Through new 'clearinghouses', the players get more transparency for themselves, but not the public.  Bernanke may have called for a public audit of the AIG -Geithner scandal, but all the investment houses including the Fed should be audited publicly, continually, as a matter of normal process. 

Real restrictions, auditing, and democratization of finance is needed, if, as Obama said last night, trade (including trade in financial products and services) is to be expanded via the G20, Doha and bilateral deals (which use the existing privacy-protected-free-trade-in-finance models).

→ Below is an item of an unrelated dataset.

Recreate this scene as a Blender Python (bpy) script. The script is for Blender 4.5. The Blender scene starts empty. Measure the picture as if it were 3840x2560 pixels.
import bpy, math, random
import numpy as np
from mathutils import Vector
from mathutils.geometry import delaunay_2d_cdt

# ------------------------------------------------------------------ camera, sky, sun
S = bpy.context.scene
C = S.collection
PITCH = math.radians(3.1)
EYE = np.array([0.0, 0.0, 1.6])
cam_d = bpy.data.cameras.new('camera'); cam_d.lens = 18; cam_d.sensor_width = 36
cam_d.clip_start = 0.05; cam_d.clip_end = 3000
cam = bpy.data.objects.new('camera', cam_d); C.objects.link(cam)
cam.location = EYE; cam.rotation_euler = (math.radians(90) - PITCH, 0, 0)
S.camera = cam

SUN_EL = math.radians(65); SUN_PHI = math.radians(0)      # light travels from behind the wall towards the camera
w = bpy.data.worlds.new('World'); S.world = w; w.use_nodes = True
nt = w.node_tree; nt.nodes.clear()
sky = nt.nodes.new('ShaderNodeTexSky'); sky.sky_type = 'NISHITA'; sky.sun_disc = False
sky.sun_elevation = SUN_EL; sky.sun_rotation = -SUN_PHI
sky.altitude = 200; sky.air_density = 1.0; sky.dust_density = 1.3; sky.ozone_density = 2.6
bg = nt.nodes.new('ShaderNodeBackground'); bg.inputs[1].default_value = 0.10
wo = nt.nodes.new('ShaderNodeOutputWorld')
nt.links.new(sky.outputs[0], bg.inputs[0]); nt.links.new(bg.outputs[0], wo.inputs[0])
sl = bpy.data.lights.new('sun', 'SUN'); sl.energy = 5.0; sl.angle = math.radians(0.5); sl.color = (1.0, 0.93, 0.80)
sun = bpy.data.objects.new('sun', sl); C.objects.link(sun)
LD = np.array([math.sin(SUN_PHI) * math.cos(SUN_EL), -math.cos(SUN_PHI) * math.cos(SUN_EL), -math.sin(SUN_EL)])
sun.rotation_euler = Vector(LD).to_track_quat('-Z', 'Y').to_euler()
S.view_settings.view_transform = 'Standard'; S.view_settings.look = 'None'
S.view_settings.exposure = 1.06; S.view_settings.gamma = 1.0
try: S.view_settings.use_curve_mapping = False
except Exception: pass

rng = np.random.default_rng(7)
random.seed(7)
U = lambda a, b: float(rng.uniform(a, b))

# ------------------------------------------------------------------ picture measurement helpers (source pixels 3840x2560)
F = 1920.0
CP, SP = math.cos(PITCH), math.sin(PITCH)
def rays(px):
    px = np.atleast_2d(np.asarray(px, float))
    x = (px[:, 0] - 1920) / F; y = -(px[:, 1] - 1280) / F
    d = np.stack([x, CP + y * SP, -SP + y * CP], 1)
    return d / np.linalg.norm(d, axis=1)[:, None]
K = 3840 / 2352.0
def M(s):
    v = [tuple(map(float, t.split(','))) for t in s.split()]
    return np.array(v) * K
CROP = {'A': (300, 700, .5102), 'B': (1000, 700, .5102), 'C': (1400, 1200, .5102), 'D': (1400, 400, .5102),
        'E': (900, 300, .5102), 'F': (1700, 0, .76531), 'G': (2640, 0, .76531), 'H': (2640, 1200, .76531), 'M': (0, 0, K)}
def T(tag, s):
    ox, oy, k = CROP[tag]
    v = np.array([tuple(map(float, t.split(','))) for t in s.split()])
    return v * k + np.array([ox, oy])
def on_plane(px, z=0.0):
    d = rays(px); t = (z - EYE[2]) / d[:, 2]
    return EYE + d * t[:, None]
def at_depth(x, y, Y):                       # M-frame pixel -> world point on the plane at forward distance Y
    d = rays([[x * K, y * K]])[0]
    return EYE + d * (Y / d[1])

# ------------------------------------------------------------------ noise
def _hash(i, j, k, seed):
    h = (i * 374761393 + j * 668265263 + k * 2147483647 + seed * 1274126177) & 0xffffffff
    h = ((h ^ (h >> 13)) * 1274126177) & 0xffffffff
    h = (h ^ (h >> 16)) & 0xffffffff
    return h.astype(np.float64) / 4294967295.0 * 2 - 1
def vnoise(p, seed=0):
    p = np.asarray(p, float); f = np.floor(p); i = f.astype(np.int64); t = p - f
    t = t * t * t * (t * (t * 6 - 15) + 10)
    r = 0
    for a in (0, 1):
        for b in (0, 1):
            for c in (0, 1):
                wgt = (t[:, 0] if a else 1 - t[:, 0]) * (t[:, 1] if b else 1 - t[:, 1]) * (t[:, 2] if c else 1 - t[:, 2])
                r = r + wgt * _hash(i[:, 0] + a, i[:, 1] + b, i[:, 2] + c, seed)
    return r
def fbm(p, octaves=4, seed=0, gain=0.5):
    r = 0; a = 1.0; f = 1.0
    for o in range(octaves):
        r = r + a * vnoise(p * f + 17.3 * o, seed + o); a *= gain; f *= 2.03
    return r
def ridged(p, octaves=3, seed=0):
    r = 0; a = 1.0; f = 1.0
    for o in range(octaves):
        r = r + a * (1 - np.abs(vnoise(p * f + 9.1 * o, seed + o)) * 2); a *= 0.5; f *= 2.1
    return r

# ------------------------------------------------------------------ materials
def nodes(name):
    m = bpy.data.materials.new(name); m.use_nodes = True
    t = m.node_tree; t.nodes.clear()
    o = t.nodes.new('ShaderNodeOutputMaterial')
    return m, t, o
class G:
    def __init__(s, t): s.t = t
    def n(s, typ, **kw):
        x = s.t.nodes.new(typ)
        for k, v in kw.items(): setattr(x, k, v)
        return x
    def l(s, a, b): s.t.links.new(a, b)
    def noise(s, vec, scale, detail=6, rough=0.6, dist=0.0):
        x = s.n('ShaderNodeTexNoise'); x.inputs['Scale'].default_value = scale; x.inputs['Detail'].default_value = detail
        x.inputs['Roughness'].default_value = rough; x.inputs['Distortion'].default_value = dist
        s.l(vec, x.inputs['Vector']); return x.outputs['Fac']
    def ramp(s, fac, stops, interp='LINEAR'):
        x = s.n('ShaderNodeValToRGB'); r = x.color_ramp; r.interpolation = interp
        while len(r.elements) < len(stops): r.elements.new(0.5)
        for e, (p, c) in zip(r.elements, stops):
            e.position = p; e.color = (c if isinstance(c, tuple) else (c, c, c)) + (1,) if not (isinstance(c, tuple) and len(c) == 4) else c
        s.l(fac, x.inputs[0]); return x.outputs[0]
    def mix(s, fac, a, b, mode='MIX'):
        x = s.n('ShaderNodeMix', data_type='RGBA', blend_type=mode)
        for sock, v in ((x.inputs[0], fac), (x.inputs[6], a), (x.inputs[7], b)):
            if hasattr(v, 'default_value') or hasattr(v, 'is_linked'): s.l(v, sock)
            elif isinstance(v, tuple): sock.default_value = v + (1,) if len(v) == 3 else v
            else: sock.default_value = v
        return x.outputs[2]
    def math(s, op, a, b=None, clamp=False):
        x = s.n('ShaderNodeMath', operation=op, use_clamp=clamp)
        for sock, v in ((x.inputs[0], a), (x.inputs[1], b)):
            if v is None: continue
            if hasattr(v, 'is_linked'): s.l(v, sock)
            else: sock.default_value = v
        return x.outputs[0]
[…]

How do we ensure that the global corporations, which Harper, McGuinty, etc. are increasingly giving our services, infrastructure, resources, and even governance to, do not invest in risky securities?

___

[side thought: Harper prorogued parliament to try to escape his Afghan detainee torture war crimes.  His habit of proroguing parliament also underscores his shift to governance-by-corporation; governance-by-corporate-finance.  Harper tries to avoid blame for the physical transfer and torture of Afghans,  and the economic torture of Canadians.   He reduces himself to photo ops, and crumbs swept to the Haitians whose democracy and self-determination he helped steal in the coup.  Harper continues to steal our democracy and economic self-determination by refusing to publicly audit and break up corporate infrastructure and investment conglomerates here, while giving them more funds through infrastructure 'partnerships' and more privacy and power through international trade and bilateral procurement deals.]

__

If Obama (as per his speech, text at whitehouse.gov) actually wants to reduce 'our debt', he needs to assess first 'their debt'- the monies owed to the people by the financiers-not just 700 billion in bailout funds, but the entire leveraged volume that has controlled and destroyed our economy and ecology.

Until that accounting happens, neither Obama nor Harper have any business freezing spending on programs for us.